Many studied behavioural tendencies show up in games or game-like things. Engelstein calls out how the endowed progress effect was used to great effect by his local coffee store – a loyalty card with ten spaces (two already stamped) made him more likely to use the loyalty scheme than one with only eight unstamped spaces. Learning designers could take note in motivating learners to collect more or less anything.

He also tackles the famous Monty Hall Problem, in which most people’s intuition is wrong about whether they should switch a choice if given more information. He links it to the endowment effect and loss aversion to explore how people are motivated to stick rather than twist, especially in conditions of uncertainty. Learning designers could design around this to ‘trick’ players into revealing their own fallibility and biases in decision-making.

Framing and prospect theory also get great treatment. In many games, what is in effect the same risk-taking decision becomes more appealing if framed as ‘you’d avoid this much loss’ compared to ‘you could win/gain this much’. Take note if you want players or learners to take the risk, or not. Or frame it both ways and then show them how the framing made a difference.

Probability and maths work in strange ways, so take note

Chance is part of many games but most of us have skewed perceptions about probability and careful design around how chances work and are seen can reward designers. Players may feel that a ‘freak’ result comes up too often – for example, the ‘4’ or ‘10’ they want to avoid on two dice – but probability distribution means that in some games, what seems an unlikely result comes up almost one time in three.

Designers could do something to avoid that kind of perceived unfairness (also made famous by complaints about the videogame XCOM 2) by explaining chances better, or by reducing randomness with more dice or via other methods.

One of my favourite sections in the book explains the difference between different kinds of randomness: white noise, brown noise and pink noise. With white noise randomness, the next result is not influenced by the last. With brown noise randomness, the next result is very strongly influenced by the last: If you rolled a five, your next roll must either be a four or a six. Pink noise randomness is where your next result is influenced by the last but sometimes more so, sometimes less so, using a distribution curve.

It turns out that pink noise randomness is almost always more interesting to players and leads to more interesting choices and more interesting games. Probably the best way to get a handle on how you might use this is to listen to Engelstein himself explain but think about how you generate randomness in your experiences, and how it might feel to players.

Specific puzzles in maths can lead to great learning game ideas

A lot of game ideas come from maths. But you don’t need to understand all the maths to use them. ‘NP Complete’ problems, like the Travelling Salesman problem or the Three-colour Map problem, are logic problems that are easy to explain and find answers for but hard to find the best solution for. They’re also easy to ‘re-theme’: take the abstract idea and place it in whatever scenario or framing suits what you’re doing.

With the Travelling Salesman problem, players need to find the shortest route that visits each marked city on a map only once. Good solutions aren’t tough to find. But the perfect solution is much, much harder. You could re-frame this as any journey or metaphorical journey relevant to your theme and use it as a way to get players/learners to get motivated to work together to find better solutions. 
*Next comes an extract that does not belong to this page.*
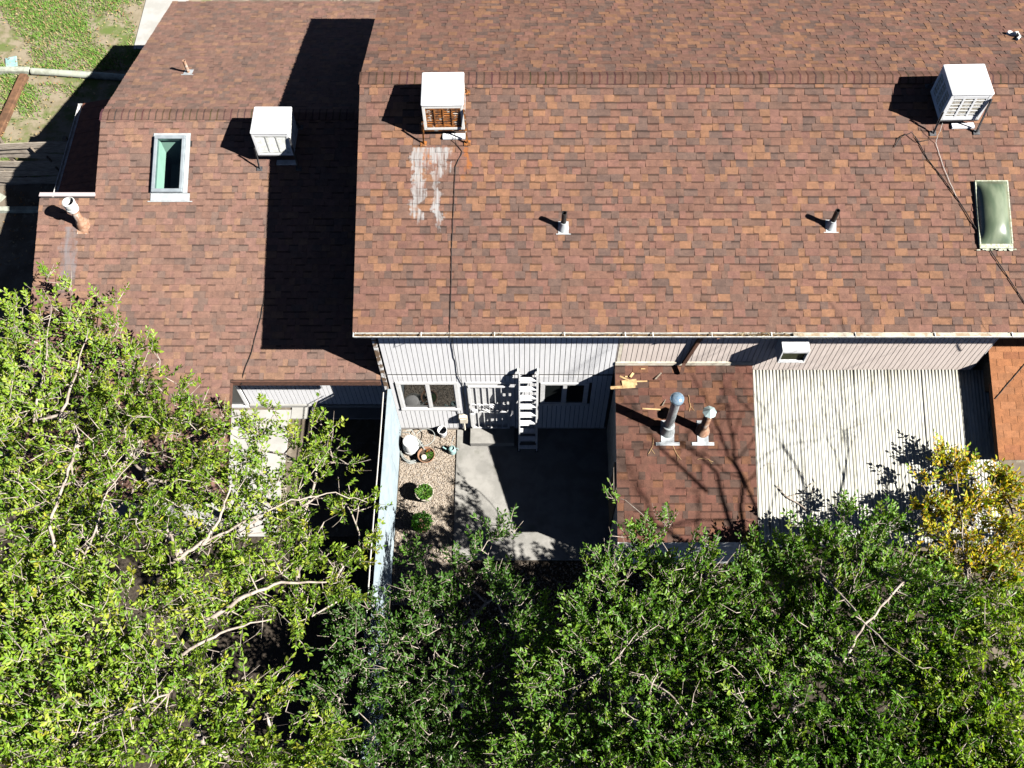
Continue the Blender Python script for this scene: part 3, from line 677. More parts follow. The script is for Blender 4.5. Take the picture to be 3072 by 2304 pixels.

Efron Dice are a set of four different coloured six-sided dice, where (for example) the orange die beats the yellow 66% of the time, the yellow beats the green 66% of the time and the green beats the blue 66% of the time but the blue beats the orange dice (the first one) 66% of the time! Using these could lead to some interesting decisions and these ideas could be used to make sure that – as with scissors-paper-rock – each piece or unit in a game is better than some and worse than others.

Work with how people want to feel

There are many more insights in the book. Many boil down to, if we know how people want to feel, then games (and learning experiences) can lean into that. If your game involves trading, people want to get the best value from a trade. This means if you want the trades to be interesting, you have to create asymmetry in value: one item needs to be worth more to some than others. Set collection, such as in Ticket to Ride, is a way to do this. So are differences in the information each team or player has access to.

Most players want to feel powerful, which is in itself a great insight. But it also turns out that one of the best ways to make them feel powerful is to let them break the rules, in certain specific ways. Ideally ones that are individual to them. So, having basic game rules but then exceptions based on the ability of each faction or player can make players feel great, especially when they get to use their ‘powers’. Even better if they have to work out for themselves how to do it. 

And most people understand by analogy. If I call a game piece an ‘aeroplane’, it had better be able to fly over other pieces. Think about how the way you label things in the game and how you explain the rules, could be understood by analogy – relate it to things the players already understand.